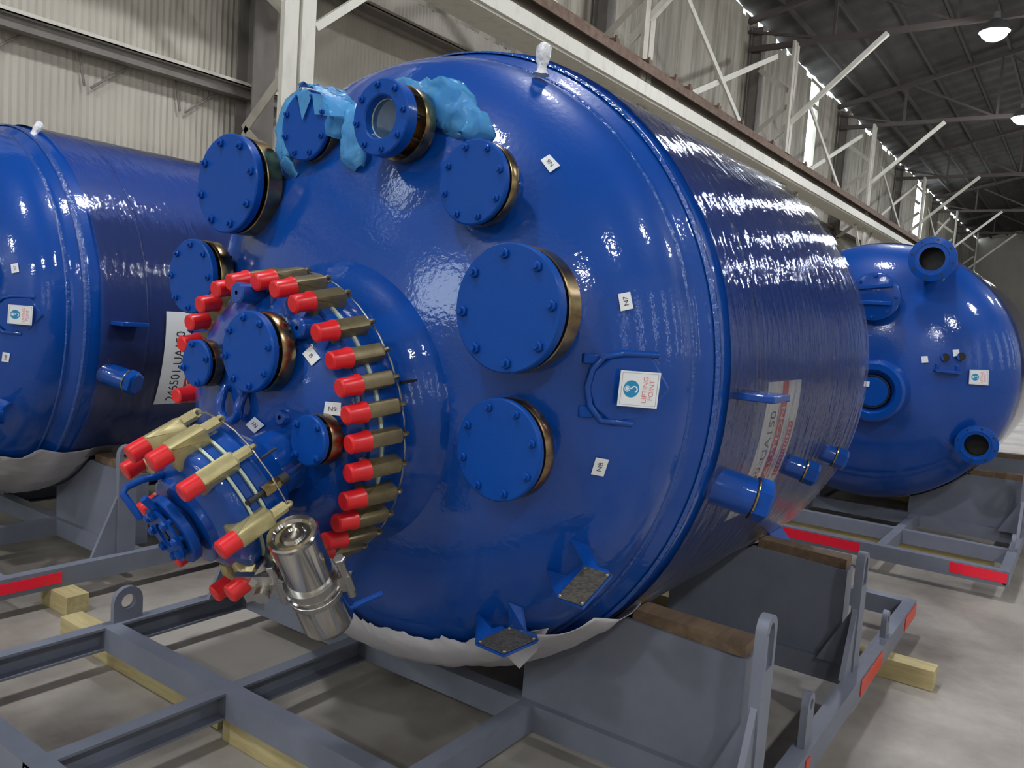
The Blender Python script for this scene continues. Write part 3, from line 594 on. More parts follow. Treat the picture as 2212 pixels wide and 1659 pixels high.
# slanting outlet neck on the cover with its own clamped lid
NA = Vector((-0.87821508, 0.10581283, -0.46641389)).normalized(); N0 = Vector((1.1713, 1.8161, 1.0562))
_, NU, NV = basis(NA)
mb = MB(); mb.lathe([(-0.42, 0.10), (-0.33, 0.085), (-0.25, 0.095), (-0.215, 0.14), (-0.19, 0.168), (-0.17, 0.190), (-0.164, 0.195), (-0.131, 0.195), (-0.127, 0.19), (-0.127, 0.08)], N0, NA, 72); NK = obj('slanting_neck', mb, 'blue_paint', V)
mb = MB(); mb.lathe([(-0.127, 0.08), (-0.127, 0.197), (-0.120, 0.197), (-0.120, 0.08)], N0, NA, 72); mb.lathe([(-0.092, 0.08), (-0.092, 0.197), (-0.085, 0.197), (-0.085, 0.08)], N0, NA, 72); obj('gasket', mb, 'gasket', NK)
mb = MB(); mb.lathe([(-0.120, 0.10), (-0.120, 0.186), (-0.114, 0.192), (-0.097, 0.192), (-0.092, 0.186), (-0.092, 0.10)], N0, NA, 72); obj('spacer_ring', mb, 'blue_paint', NK)
mb = MB(); mb.lathe([(-0.085, 0.10), (-0.085, 0.19), (-0.08, 0.195), (-0.055, 0.195), (-0.045, 0.188), (-0.025, 0.150), (-0.015, 0.125), (0.000, 0.122), (0.002, 0.112), (0.002, 0.0)], N0, NA, 72); LD = obj('clamped_lid', mb, 'blue_paint', V)
mb = MB(); mb.lathe([(0.002, 0.062), (0.03, 0.062), (0.03, 0.0)], N0, NA, 40); obj('lid_hub', mb, 'blue_flange', LD)
mb = MB(); mb.lathe([(0.016, 0.045), (0.016, 0.093), (0.019, 0.096), (0.038, 0.096), (0.041, 0.093), (0.041, 0.050), (0.036, 0.045), (0.016, 0.045)], N0, NA, 48); obj('end_flange', mb, 'blue_flange', LD)
mb = MB(); mb.lathe([(0.050, 0.036), (0.050, 0.074), (0.058, 0.078), (0.058, 0.036), (0.050, 0.036)], N0, NA, 48)
for k in range(8):
    t = 2 * PI * k / 8; d = NU * math.cos(t) + NV * math.sin(t); mb.cyl(N0 + NA * 0.035 + d * 0.062, N0 + NA * 0.07 + d * 0.062, 0.0085, seg=8); mb.hexnut(N0 + NA * 0.058 + d * 0.062, NA, 0.013, 0.010)
obj('bolted_ring', mb, 'blue_flange', LD)
mb = MB(); mb.disc(N0 + NA * 0.031, NA, 0, 0.046, 0, 0.004, 32); obj('bore', mb, 'bore_dark', LD)
mb = MB(); mb.cyl(N0 + NA * 0.04 + NU * 0.05, N0 + NA * 0.06 + NU * 0.115, 0.010, seg=8)
hp = [N0 - NA * 0.02 + NU * 0.125 + NV * 0.03, N0 + NA * 0.035 + NU * 0.150 + NV * 0.02, N0 + NA * 0.075 + NU * 0.155 + NV * 0.02, N0 + NA * 0.09 + NU * 0.145 + NV * 0.02, N0 + NA * 0.09 + NU * 0.10, N0 + NA * 0.088 + NU * 0.075]
mb.tube(hp, 0.009, 10); obj('lid_handle', mb, 'blue_flange', LD)
NT = []
for th in (16, 344, 312, 268, 52, 92, 136, 184, 216):
    d = NU * math.cos(math.radians(th)) + NV * math.sin(math.radians(th)); o = N0 + d * 0.215 + NA * 0.026
    NT.append((th, clamp(V, o, -NA, d, True, 'neck_clamp')))
NT = [p for t, p in sorted(NT, key=lambda q: (q[0] + 92) % 360)]
mb = MB(); pts = []
for a, b in zip(NT[:-1], NT[1:]):
    c = N0 - NA * 0.18; m = (a + b) / 2; pts += [a, m + ((m - c) - NA * (m - c).dot(NA)).normalized() * 0.012]
pts.append(NT[-1]); mb.tube(pts, 0.0026, 6); obj('safety_wire', mb, 'satin_steel', V)
vd = NU * math.cos(math.radians(283)) + NV * math.sin(math.radians(283)); vo = N0 + vd * 0.20 - NA * 0.125
mb = MB(); mb.mi = 0; mb.hexnut(vo - NA * 0.012, -NA, 0.017, 0.05); mb.mi = 1; mb.cyl(vo + NA * 0.03, vo - NA * 0.012, 0.007, seg=8); mb.cyl(vo - NA * 0.062, vo - NA * 0.085, 0.014, seg=10); mb.cyl(vo + NA * 0.03, vo + NA * 0.03 - vd * 0.02, 0.009, seg=8); obj('bleed_valve', mb, ['brass_ring', 'rubber'], NK, label='small brass valve with a black tip')
mb = MB(); mb.cyl(N0 + (NU * math.cos(5.3) + NV * math.sin(5.3)) * 0.204 - NA * 0.17, N0 + (NU * math.cos(5.3) + NV * math.sin(5.3)) * 0.206 - NA * 0.225, 0.004, seg=6); obj('wire_toggle', mb, 'dark_bolt', NK)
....
▶ [Problem]: Leave the images out and output the remaining material exactly as it stands.

▶ [Solved problem]:
The Blender Python script for this scene continues. Write part 3, from line 594 on. More parts follow. Treat the picture as 2212 pixels wide and 1659 pixels high.
# slanting outlet neck on the cover with its own clamped lid
NA = Vector((-0.87821508, 0.10581283, -0.46641389)).normalized(); N0 = Vector((1.1713, 1.8161, 1.0562))
_, NU, NV = basis(NA)
mb = MB(); mb.lathe([(-0.42, 0.10), (-0.33, 0.085), (-0.25, 0.095), (-0.215, 0.14), (-0.19, 0.168), (-0.17, 0.190), (-0.164, 0.195), (-0.131, 0.195), (-0.127, 0.19), (-0.127, 0.08)], N0, NA, 72); NK = obj('slanting_neck', mb, 'blue_paint', V)
mb = MB(); mb.lathe([(-0.127, 0.08), (-0.127, 0.197), (-0.120, 0.197), (-0.120, 0.08)], N0, NA, 72); mb.lathe([(-0.092, 0.08), (-0.092, 0.197), (-0.085, 0.197), (-0.085, 0.08)], N0, NA, 72); obj('gasket', mb, 'gasket', NK)
mb = MB(); mb.lathe([(-0.120, 0.10), (-0.120, 0.186), (-0.114, 0.192), (-0.097, 0.192), (-0.092, 0.186), (-0.092, 0.10)], N0, NA, 72); obj('spacer_ring', mb, 'blue_paint', NK)
mb = MB(); mb.lathe([(-0.085, 0.10), (-0.085, 0.19), (-0.08, 0.195), (-0.055, 0.195), (-0.045, 0.188), (-0.025, 0.150), (-0.015, 0.125), (0.000, 0.122), (0.002, 0.112), (0.002, 0.0)], N0, NA, 72); LD = obj('clamped_lid', mb, 'blue_paint', V)
mb = MB(); mb.lathe([(0.002, 0.062), (0.03, 0.062), (0.03, 0.0)], N0, NA, 40); obj('lid_hub', mb, 'blue_flange', LD)
mb = MB(); mb.lathe([(0.016, 0.045), (0.016, 0.093), (0.019, 0.096), (0.038, 0.096), (0.041, 0.093), (0.041, 0.050), (0.036, 0.045), (0.016, 0.045)], N0, NA, 48); obj('end_flange', mb, 'blue_flange', LD)
mb = MB(); mb.lathe([(0.050, 0.036), (0.050, 0.074), (0.058, 0.078), (0.058, 0.036), (0.050, 0.036)], N0, NA, 48)
for k in range(8):
    t = 2 * PI * k / 8; d = NU * math.cos(t) + NV * math.sin(t); mb.cyl(N0 + NA * 0.035 + d * 0.062, N0 + NA * 0.07 + d * 0.062, 0.0085, seg=8); mb.hexnut(N0 + NA * 0.058 + d * 0.062, NA, 0.013, 0.010)
obj('bolted_ring', mb, 'blue_flange', LD)
mb = MB(); mb.disc(N0 + NA * 0.031, NA, 0, 0.046, 0, 0.004, 32); obj('bore', mb, 'bore_dark', LD)
mb = MB(); mb.cyl(N0 + NA * 0.04 + NU * 0.05, N0 + NA * 0.06 + NU * 0.115, 0.010, seg=8)
hp = [N0 - NA * 0.02 + NU * 0.125 + NV * 0.03, N0 + NA * 0.035 + NU * 0.150 + NV * 0.02, N0 + NA * 0.075 + NU * 0.155 + NV * 0.02, N0 + NA * 0.09 + NU * 0.145 + NV * 0.02, N0 + NA * 0.09 + NU * 0.10, N0 + NA * 0.088 + NU * 0.075]
mb.tube(hp, 0.009, 10); obj('lid_handle', mb, 'blue_flange', LD)
NT = []
for th in (16, 344, 312, 268, 52, 92, 136, 184, 216):
    d = NU * math.cos(math.radians(th)) + NV * math.sin(math.radians(th)); o = N0 + d * 0.215 + NA * 0.026
    NT.append((th, clamp(V, o, -NA, d, True, 'neck_clamp')))
NT = [p for t, p in sorted(NT, key=lambda q: (q[0] + 92) % 360)]
mb = MB(); pts = []
for a, b in zip(NT[:-1], NT[1:]):
    c = N0 - NA * 0.18; m = (a + b) / 2; pts += [a, m + ((m - c) - NA * (m - c).dot(NA)).normalized() * 0.012]
pts.append(NT[-1]); mb.tube(pts, 0.0026, 6); obj('safety_wire', mb, 'satin_steel', V)
vd = NU * math.cos(math.radians(283)) + NV * math.sin(math.radians(283)); vo = N0 + vd * 0.20 - NA * 0.125
mb = MB(); mb.mi = 0; mb.hexnut(vo - NA * 0.012, -NA, 0.017, 0.05); mb.mi = 1; mb.cyl(vo + NA * 0.03, vo - NA * 0.012, 0.007, seg=8); mb.cyl(vo - NA * 0.062, vo - NA * 0.085, 0.014, seg=10); mb.cyl(vo + NA * 0.03, vo + NA * 0.03 - vd * 0.02, 0.009, seg=8); obj('bleed_valve', mb, ['brass_ring', 'rubber'], NK, label='small brass valve with a black tip')
mb = MB(); mb.cyl(N0 + (NU * math.cos(5.3) + NV * math.sin(5.3)) * 0.204 - NA * 0.17, N0 + (NU * math.cos(5.3) + NV * math.sin(5.3)) * 0.206 - NA * 0.225, 0.004, seg=6); obj('wire_toggle', mb, 'dark_bolt', NK)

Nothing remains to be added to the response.